Steve Jobs, Apple's chief executive, has succeeded in a major coup, forcing tectonic change in an industry notorious for its dinosaur pace and dragon tactics.

Since the late 1990s, the music industry has battled Internet sites that allowed anyone to download and copy virtually any song for free. Entertainment companies sued to shut down such file-sharing services as Napster, but failed to stem the traffic as other sites and technologies replaced it.

Now, there's a legal option that nearly everybody likes.

At 99 cents a download with virtually no restrictions on how and where the songs can be played — including portable devices — Apple's service for Macintosh computer users is proving to be the most promising alternative to free, pirated music.

"The hardest part was to convince the labels that 99-cents-a-download is a legitimate business, and Apple did that work already," said Josh Bernoff, an industry analyst at Forrester Research.

"If it weren't for Steve Jobs' persistence, I don't think this would have happened," said Hilary Rosen, chief executive of the Recording Industry Association of America and its most vocal piracy fighter.

Over 18 months, Jobs and a small team of high-level Apple employees negotiated the deals with Universal, Warner, BMG, EMI and Sony Music Entertainment. At times, Jobs personally demonstrated the music service to persuade the Eagles, Dr. Dre, Sheryl Crow and other reluctant artists to come aboard.

Jobs hit the right chord with artists and with some of the very record executives who had, two years ago, accused him of encouraging piracy with advertisements that encouraged Apple computer users to create their own CDs with digital music files.

Rosen said Jobs sold them on the elegance and simplicity of iTunes Music Store, which is easy to navigate and where a credit card is all that's needed to buy a song or album.

Jobs persuaded them, she said, to bet on his strong belief that consumers want to "own" the music they download - instead of see songs disappear from their computers under existing subscription-based services.

Because Apple commands less than 3 percent of the desktop computer market, the iTunes Music Store amounts to a trial run, Rosen said. Apple says the store won't serve the dominant Windows market until later this year.
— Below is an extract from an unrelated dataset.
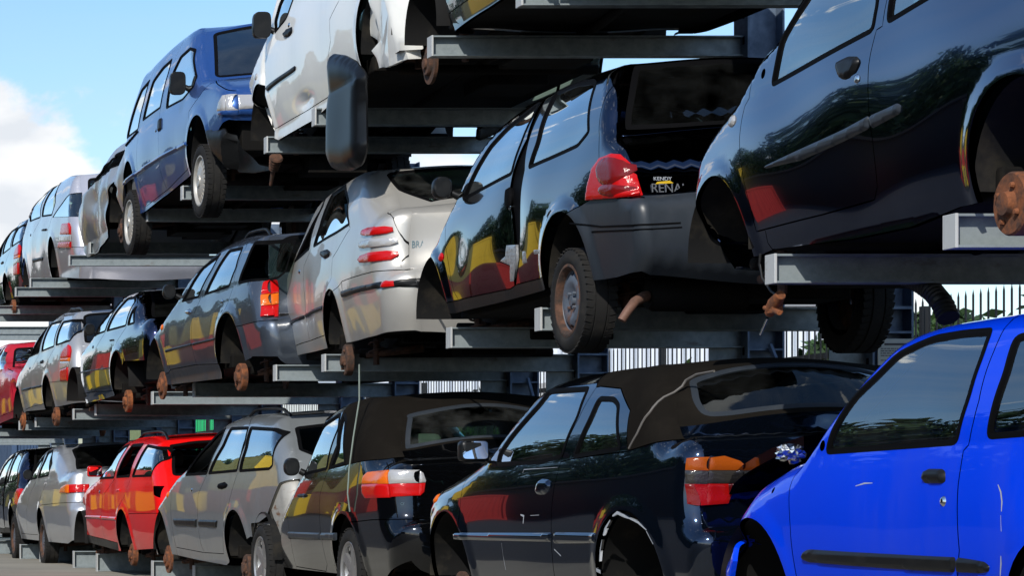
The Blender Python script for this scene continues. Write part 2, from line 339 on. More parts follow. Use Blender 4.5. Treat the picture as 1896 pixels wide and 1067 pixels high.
def cat_rom(pts,step=.03):
    out=[]; n=len(pts)
    for i in range(n-1):
        p1=np.array(pts[i][:2]); p2=np.array(pts[i+1][:2])
        c1=pts[i][3] or i==0; c2=pts[i+1][3] or i+1==n-1
        l=np.linalg.norm(p2-p1)
        def tan(k):
            a=np.array(pts[k-1][:2]);b=np.array(pts[k][:2]);c=np.array(pts[k+1][:2]); la=np.linalg.norm(b-a)+1e-9; lc=np.linalg.norm(c-b)+1e-9
            t=((b-a)/la*lc+(c-b)/lc*la)/(la+lc); return t/(np.linalg.norm(t)+1e-9)
        m1=(p2-p1)/l if c1 else tan(i); m2=(p2-p1)/l if c2 else tan(i+1)
        k=max(2,int(l/step))
        for j in range(k):
            t=j/k; h=(2*t**3-3*t*t+1)*p1+(t**3-2*t*t+t)*m1*l+(-2*t**3+3*t*t)*p2+(t**3-t*t)*m2*l
            out.append((h[0],h[1],i+t))
    out.append((pts[-1][0],pts[-1][1],n-1.)); return np.array(out)
class Geo:
    def __init__(s,sp,rf=.13,rt=.06,rr=.13,dent=.0015,seed=1,crown=None,flare=.012,pf=.06,pr=.04):
        s.hw,s.b0,s.b1,s.zr,s.a,s.b,s.tp=sp['sec']; s.sil=sp['sil']; s.S=cat_rom(s.sil); s.flare=flare; s.pf=pf; s.pr=pr
        s.tags={p[2]:i for i,p in enumerate(s.sil) if p[2]}
        d=np.linalg.norm(np.diff(s.S[:,:2],axis=0),axis=1); s.L=np.concatenate([[0],np.cumsum(d)])
        s.segs=[(s.S[i,:2],s.S[i+1,:2]) for i in range(len(s.S)-1)]
        g=lambda k,df: s.tags.get(k,df)
        r=[];cw=[]; cw0=dict(front=.05,hood=.06,wind=.07,roof=.035,rear=.06,deck=.03,bump=.07); cw0.update(crown or {})
        rev='d' not in s.tags and g('r',0)<g('h',0)
        for i,p in enumerate(s.sil):
            if not rev:
                r.append(rf if i<=g('c',0)-1 else rt if i<=g('r',99) else rr)
                cw.append(cw0['front'] if i<=g('k',0) else cw0['hood'] if i<g('c',0) else cw0['wind'] if i<g('h',0) else cw0['roof'] if i<=g('r',99) else cw0['rear'] if i<=g('d',99) else cw0['deck'] if i<=g('e',99) else cw0['bump'])
            else:
                r.append(rr if i<g('r',0) else rt if i<=g('c',0) else rf)
                cw.append(cw0['rear'] if i<g('r',0) else cw0['roof'] if i<g('h',0) else cw0['wind'] if i<g('c',0) else cw0['hood'])
        ti=np.arange(len(r)); s.r=np.interp(s.S[:,2],ti,r); s.cw=np.interp(s.S[:,2],ti,cw)
        s.arches=sp['arches']; rnd=random.Random(seed)
        s.waves=[(rnd.uniform(2,9),rnd.uniform(-9,9),rnd.uniform(0,6.28),dent*rnd.uniform(.3,1)) for _ in range(7)]
        s.ymin,s.ymax=s.S[:,0].min(),s.S[:,0].max(); s.dents=[]
        s.hws=s.hw-s.ins(s.S[:,0],s.S[:,1])-s.r
        T=np.gradient(s.S[:,:2],axis=0); T=T+.5*(np.roll(T,1,0)+np.roll(T,-1,0)); T[0]=s.S[1,:2]-s.S[0,:2]; T[-1]=s.S[-1,:2]-s.S[-2,:2]; T/=np.linalg.norm(T,axis=1)[:,None]+1e-9
        # soften normals across corners
        n=np.stack([T[:,1],-T[:,0]],1); s.n=n
        s.cuts=[]
    def ins(s,y,z):
        zb=s.b0+s.b1*y; zw=zb*.62; zz=np.maximum(z,0)
        q1=np.clip((zw-zz)/zw,0,1); q2=np.clip((zz-zw)/(zb-zw),0,1); q3=np.maximum(0,(zz-zb)/(s.zr-zb))
        i=np.where(zz<zb,s.a*q1**2+s.b*q2**2,s.b+s.tp*(.14*q3+.86*q3*q3))
        ym=.5*(s.ymin+s.ymax); h=.5*(s.ymax-s.ymin); q=(y-ym)/h
        return i+np.where(q>0,s.pf*np.abs(q)**3,s.pr*np.abs(q)**3)-.5*0
    def near(s,P):
        y,z=P[:,0],P[:,1]
        d,k,t=segdist(P,s.segs); k1=np.minimum(k+1,len(s.S)-1)
        px=s.S[k,0]*(1-t)+s.S[k1,0]*t; pz=s.S[k,1]*(1-t)+s.S[k1,1]*t
        sg=s.S[k1,:2]-s.S[k,:2]; cr_=(y-px)*sg[:,1]-(z-pz)*sg[:,0]
        d=np.where(cr_>1e-7,-d,d); r=s.r[k]*(1-t)+s.r[k1]*t
        n=s.n[k]*(1-t)[:,None]+s.n[k1]*t[:,None]; n/=np.linalg.norm(n,axis=1)[:,None]+1e-9
        return d,r,n
    def bx(s,P,d):
        y,z=P[:,0],P[:,1]
        x=s.hw-s.ins(y,z); dd=np.maximum(d,0)
        for a in s.arches:
            da=np.hypot(y-a[0],z-a[1]); e=np.clip(1-(da-a[2])/.09,0,1); x=x+s.flare*e*e*(3-2*e)*np.clip(dd/.05,0,1)
        f=np.clip(dd/.08,0,1)
        for (ky,kz,ph,am) in s.waves: x=x+am*np.sin(ky*y+kz*z+ph)*f
        for (cy,cz,ry,rz,dep) in s.dents: x=x-dep*np.exp(-((y-cy)/ry)**2-((z-cz)/rz)**2)*f
        return x
    def side(s,P,off=0.):
        P=np.asarray(P,float); e=.003; d,r,n=s.near(P)
        q=np.clip(1-d/r,0,1); w=np.sqrt(np.maximum(0,1-q*q)); x=s.bx(P,d)-r*(1-w)
        dy=(s.bx(P+[e,0],d)-s.bx(P-[e,0],d))/(2*e); dz=(s.bx(P+[0,e],d)-s.bx(P-[0,e],d))/(2*e)
        B=np.stack([-np.ones(len(P)),-dy,-dz],1); B/=np.linalg.norm(B,axis=1)[:,None]
        Nn=B*w[:,None]+np.stack([np.zeros(len(P)),n[:,0],n[:,1]],1)*q[:,None]; Nn/=np.linalg.norm(Nn,axis=1)[:,None]+1e-9
        return np.stack([-x,P[:,0],P[:,1]],1)+Nn*np.reshape(off,(-1,1) if hasattr(off,'__len__') else ()),Nn
    def _st(s,P):
        l=np.clip(P[:,0],0,s.L[-1]); x=P[:,1]
        I=lambda a: np.interp(l,s.L,a)
        y,z,ny,nz,hw,c,r=I(s.S[:,0]),I(s.S[:,1]),I(s.n[:,0]),I(s.n[:,1]),I(s.hws),I(s.cw),I(s.r)
        q=np.clip(np.abs(x)/hw,0,1); dx=np.clip(np.abs(x)-hw,0,r*.985)
        off=c*np.maximum(0,1-q*q)**1.5-(r-np.sqrt(r*r-dx*dx))
        return np.stack([x,y+ny*off,z+nz*off],1)
    def strip(s,P,off=0.):
        P=np.asarray(P,float); e=.004; p=s._st(P)
        a=s._st(P+[e,0])-s._st(P-[e,0]); b=s._st(P+[0,e])-s._st(P-[0,e])
        n=np.cross(a,b); n/=np.linalg.norm(n,axis=1)[:,None]+1e-12
        # outward test
        l=np.clip(P[:,0],0,s.L[-1]); o=np.interp(l,s.L,s.n[:,0])*n[:,1]+np.interp(l,s.L,s.n[:,1])*n[:,2]
        n[o<0]*=-1
        return p+n*np.reshape(off,(-1,1) if hasattr(off,'__len__') else ()),n
    def rows(s,ds):
        out=[]
        ls=np.arange(0,s.L[-1],ds); I=lambda a: np.interp(ls,s.L,a)
        y,z,ny,nz,r=I(s.S[:,0]),I(s.S[:,1]),I(s.n[:,0]),I(s.n[:,1]),I(s.r)
        for ph in (16,32,48,66):
            d=r*(1-math.cos(R(ph))); P=np.stack([y-ny*d,z-nz*d],1)
            dd,_,_=segdist(P,s.segs); out.append(P[np.abs(dd-d)<.35*d])
        return np.concatenate(out)
    def Lof(s,y,z):
        d,k,t=segdist(np.array([[y,z]]),s.segs); return float(s.L[k[0]]+(s.L[k[0]+1]-s.L[k[0]])*t[0])
    def Lt(s,tagn):
        if tagn in s.tags: return float(np.interp(s.tags[tagn],s.S[:,2],s.L))
        return None
class Parts:
    """gathers patches by part name, then links one mesh per part with analytic normals"""
    def __init__(s): s.d={}
    def add(s,name,V,F,N,mi=0,m=None):
        s.d.setdefault(name,[]).append((np.asarray(V),F,np.asarray(N),mi,m))
    def build(s,root,mats,order=None):
        objs={}
        for name,lst in s.d.items():
            V=np.concatenate([p[0] for p in lst]); N=np.concatenate([p[2] for p in lst]); F=[];mi=[];n=0; ml=[]
            for v,f,nn,i,m in lst:
                m=m or mats(name)
                if m not in ml: ml.append(m)
                F+=[tuple(int(k)+n for k in q) for q in f]; mi+=[ml.index(m)]*len(f); n+=len(v)
            me=bpy.data.meshes.new(name); me.from_pydata(V.tolist(),[],F); me.update()
            me.polygons.foreach_set('use_smooth',[True]*len(me.polygons)); me.polygons.foreach_set('material_index',mi)
            try: me.normals_split_custom_set_from_vertices(N.tolist())
            except Exception as ex: print('normals',ex)
            objs[name]=link(name,me,ml,root)
        return objs
def orient(tr,V,N):
    # make faces agree with normals
    out=[]
    for q in tr:
        a,b,c=V[q[0]],V[q[1]],V[q[2]]; n=np.cross(b-a,c-a)
        out.append(q if np.dot(n,N[q[0]])>=0 else q[::-1])
    return out
def rim(lift,W,outv,be,types,depth,V,N):
    """folded edge along boundary edges of the given types"""
    ed=[(a,b) for a,b,t in be if t in types]
    if not ed: return None
    ids=sorted({i for e in ed for i in e}); mp={v:i for i,v in enumerate(ids)}
    W1=W[ids]+outv[ids]*.0022; P1,N1=lift(W1)
    Nb=N1; P1=P1-Nb*.0025; P2=P1-Nb*depth
    v=np.concatenate([V[ids],P1,P2]); k=len(ids)
    e3,_=lift(W[ids]+outv[ids]*.01); e3=e3-V[ids]; e3/=np.linalg.norm(e3,axis=1)[:,None]+1e-9
    nn=N[ids]+e3*.9; nn/=np.linalg.norm(nn,axis=1)[:,None]
    n=np.concatenate([N[ids],nn,e3]); f=[]
    for a,b in ed:
        a,b=mp[a],mp[b]; f+=[(b,a,a+k,b+k),(b+k,a+k,a+2*k,b+2*k)]
    return v,f,n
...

Jobs' timing could not be better.

After two years of declining CD sales, unabated online piracy and lukewarm consumer interest for its own services, the industry was ready for something new.

Jobs, who also runs the Pixar Animation Studios behind the "Toy Story" movies, "had the integrity and talent, with the experience of movie and songs and technology," said Jimmy Iovine, chairman of Interscope Geffen A&M, part of Universal Music Group.

Jobs' success is encouraging both competitors and wannabes.

"If he's the one that gets the game going - great," said Dan Hart, chief executive of Echo, a joint venture of Tower Records, Best Buy and four other retail chains that plans to mirror Apple's pay-per-song model in the larger Windows world.

Echo has yet to complete technology and licensing deals, he said, but the time is ripe.

That Apple's store sold a million tracks in the week following its April 28 launch apparently shocked record executives, who said they would have been satisfied with a million in a month.

Apple isn't the first to sell downloads by the song. And other services, too, allow burning onto CDs and transfers to portable music players.

But Apple was the first to piece everything together - with virtually no restrictions, a reasonable price and a relatively easy-to-use computer jukebox program - all without charging subscriptions, industry analysts say.

Customers can keep the songs indefinitely, play them on any number of iPod portable players and burn unlimited copies onto CDs.

By contrast, industry-backed music services such as pressplay and MusicNet require monthly fees and disable songs once subscriptions end.

Singer-songwriter Janis Ian, a Grammy Hall of Fame inductee and vocal critic of her industry's anti-piracy tactics, is thrilled by Apple's offering.

"You can't call it visionary because they should have come up with this five years ago," she said. "It's ironic that a computer manufacturer is teaching the record industry the next step, and so far, that's what's happening."